The National Woman's Christian Temperance Union (WCTU) was founded in Cleveland, Ohio in November of 1874. It grew out of the "Woman's Crusade" of the winter of 1873-1874. Initial groups in Fredonia, New York and Hillsboro and Washington Court House, Ohio, after listening to a lecture by Dr. Dio Lewis, were moved to a non-violent protest against the dangers of alcohol. Normally quiet housewives dropped to their knees in pray-ins in local saloons and demanded that the sale of liquor be stopped. In three months the women had driven liquor out of 250 communities, and for the first time felt what could be accomplished by standing together.

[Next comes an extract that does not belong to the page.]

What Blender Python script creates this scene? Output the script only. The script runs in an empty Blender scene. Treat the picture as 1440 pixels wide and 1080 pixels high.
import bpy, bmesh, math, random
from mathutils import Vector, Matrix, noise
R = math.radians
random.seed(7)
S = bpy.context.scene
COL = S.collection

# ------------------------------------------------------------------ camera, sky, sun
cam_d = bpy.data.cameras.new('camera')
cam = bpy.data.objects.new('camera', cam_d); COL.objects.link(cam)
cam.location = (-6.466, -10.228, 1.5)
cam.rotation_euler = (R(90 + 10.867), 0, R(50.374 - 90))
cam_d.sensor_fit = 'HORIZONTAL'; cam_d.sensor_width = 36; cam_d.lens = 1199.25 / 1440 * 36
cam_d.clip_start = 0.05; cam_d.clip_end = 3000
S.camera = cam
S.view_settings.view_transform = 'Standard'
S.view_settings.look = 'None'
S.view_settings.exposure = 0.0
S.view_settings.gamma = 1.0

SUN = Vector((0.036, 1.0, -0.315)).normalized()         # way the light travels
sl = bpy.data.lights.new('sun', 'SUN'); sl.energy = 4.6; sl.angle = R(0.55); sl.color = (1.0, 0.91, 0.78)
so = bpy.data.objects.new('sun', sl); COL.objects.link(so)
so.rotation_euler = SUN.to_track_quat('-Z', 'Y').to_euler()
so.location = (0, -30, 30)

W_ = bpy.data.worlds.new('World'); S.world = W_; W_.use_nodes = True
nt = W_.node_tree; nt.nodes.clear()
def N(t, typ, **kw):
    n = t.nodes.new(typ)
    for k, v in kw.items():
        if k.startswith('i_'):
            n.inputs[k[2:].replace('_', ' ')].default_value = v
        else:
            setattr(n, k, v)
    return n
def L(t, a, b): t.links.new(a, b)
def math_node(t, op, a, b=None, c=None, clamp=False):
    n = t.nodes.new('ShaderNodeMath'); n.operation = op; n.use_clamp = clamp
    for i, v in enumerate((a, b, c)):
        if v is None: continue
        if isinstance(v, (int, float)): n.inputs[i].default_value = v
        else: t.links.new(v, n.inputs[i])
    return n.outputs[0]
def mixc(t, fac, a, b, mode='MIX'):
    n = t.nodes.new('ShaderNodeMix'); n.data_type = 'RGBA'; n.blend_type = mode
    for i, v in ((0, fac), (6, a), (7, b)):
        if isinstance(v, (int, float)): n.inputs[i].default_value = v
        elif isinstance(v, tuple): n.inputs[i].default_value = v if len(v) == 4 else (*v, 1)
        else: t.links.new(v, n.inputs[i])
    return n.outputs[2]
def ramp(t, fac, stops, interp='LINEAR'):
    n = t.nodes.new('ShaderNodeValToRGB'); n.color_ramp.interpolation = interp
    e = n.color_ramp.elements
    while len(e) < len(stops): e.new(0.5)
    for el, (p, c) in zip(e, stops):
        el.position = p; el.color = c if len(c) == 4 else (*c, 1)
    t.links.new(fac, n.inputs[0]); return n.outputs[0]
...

The WCTU remains an active organization today.
Fargo, North Dakota
W.C.T.U. & G.A.R.
The Fargo chapter of the WCTU met in a building on the northwest corner of Eighth and Front Streets. It overlooked the western portion of NP Park. The Building is shown in the photograph above from the State Historical Society of North Dakota Museum Collection 0463-02. I am not sure of the date of the image.
The building was also the meeting hall of the Grand Army of the Republic (GAR), a fraternal charitable organization. Founded in Decatur, Illinois on April 6, 1866 by Benjamin F. Stephenson, membership was limited to honorably discharged veterans of the Union Army, Navy, Marine Corps or the Revenue Cutter Service who had served between April 12, 1861 and April 9, 1865. By 1890, the GAR numbered 409,489 veterans of the "War of the Rebelion." The final Encampment of the Grand Army of the Republic was held in Indianapolis, Indiana in 1949 and the last member, Albert Woolson died in 1956 at the age of 109 years.
The John F. Reynolds Post No. 44 was organized on February 22, 1884 in Fargo with 64 charter members. With statehood in 1889, the Posts were renumbered with the Reynold Post becoming Number 5. The Post had a membership of 287 at one time but declined until its demise in the 1930's. Its last member was Col. John W. Carroll who died March 3, 1942.